3. La signature "d’accords bilatéraux sectoriels" : C’est donc cette appellation d’ "accords bilatéraux sectoriels" vendue au peuple suisse qui prévaudra. On parle d’accords bilatéraux sectoriels. Idée de génie qui donne le sentiment de contrats passés entre deux partenaires se limitant à des secteurs ciblés.

Les mots choisis par les autorités sont très intéressants. Le mot "accord" sous-entend des négociations incluant des consensus faits de part et d’autre dans un désir commun de succès. Le mot "bilatéral" peut être interprété comme un partenariat entre deux entités souveraines où chaque partie fait des concessions pour arriver à un arrangement. Quant au mot "sectoriel", il laisse entendre une relation limitée à un domaine commercial.

Exit l’appellation"adhésion". Ce mot connoté négativement auprès de la population a été banni des discours des autorités fédérales. Cela a permis aux dirigeants de signer deux principaux "paquets" d’accords bilatéraux I et II.
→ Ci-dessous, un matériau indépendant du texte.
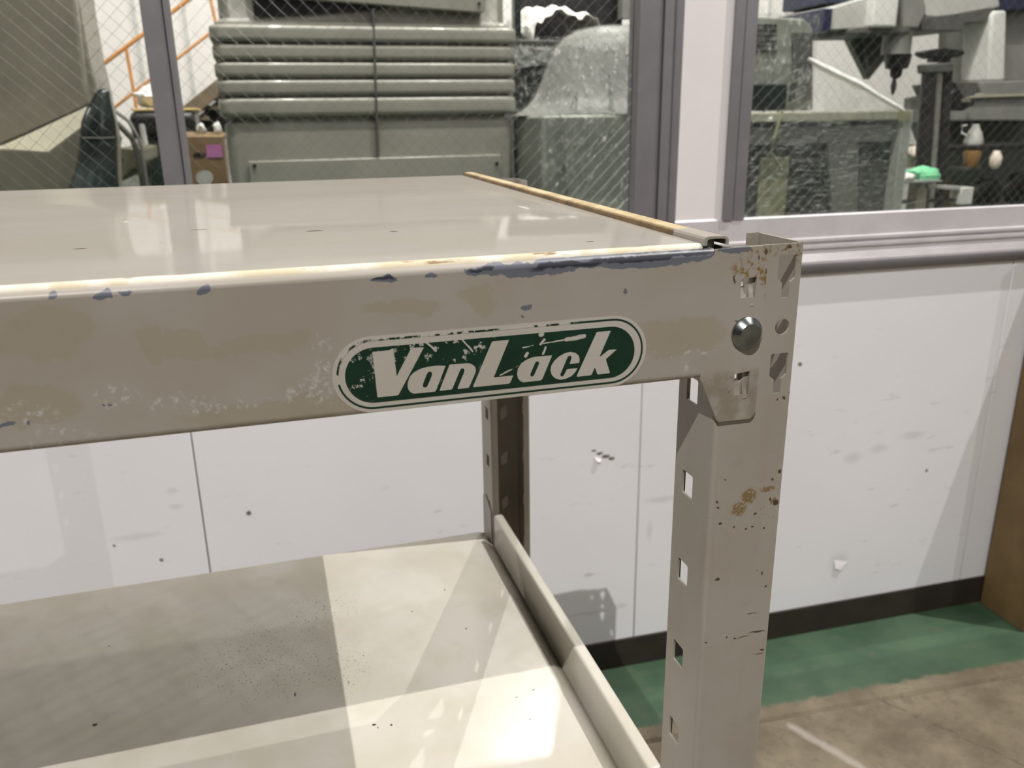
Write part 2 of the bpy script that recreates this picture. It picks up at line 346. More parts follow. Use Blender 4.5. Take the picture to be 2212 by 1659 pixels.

Une démocratie sans le peuple ?

La question urgente qui se pose est la suivante : qu’impliquent réellement ces accords bilatéraux ? La Suisse est-elle encore un Etat-Nation ? Les Suisses ont-ils raison de penser encore qu’ils vivent toujours dans une Confédération, qu’ils sont toujours souverains dans le cadre d’une démocratie directe ou même semi-directe ?... Qu’ont concédé les autorités en échange de ces accords ? Est-ce que la volonté des votants a été respectée ? Ces accords sont-ils un relooking de l’adhésion à l’EEE – voire à l’UE, auquel cas nous serions face à un magistral coup de marketing ?

Depuis 1992, malgré un public farouchement opposé à l’entrée dans l’Union Européenne (UE), "l’élite" politique suisse, fortement aiguillonnée par "l’élite" du monde économique, va non seulement chercher un chemin pour y adhérer, mais aussi soutenir activement la construction européenne. Un véritable tour de force qui débouche aujourd’hui sur une Suisse proactive et grand sponsor de l’UE, bien que totalement dépourvue de pouvoir décisionnaire.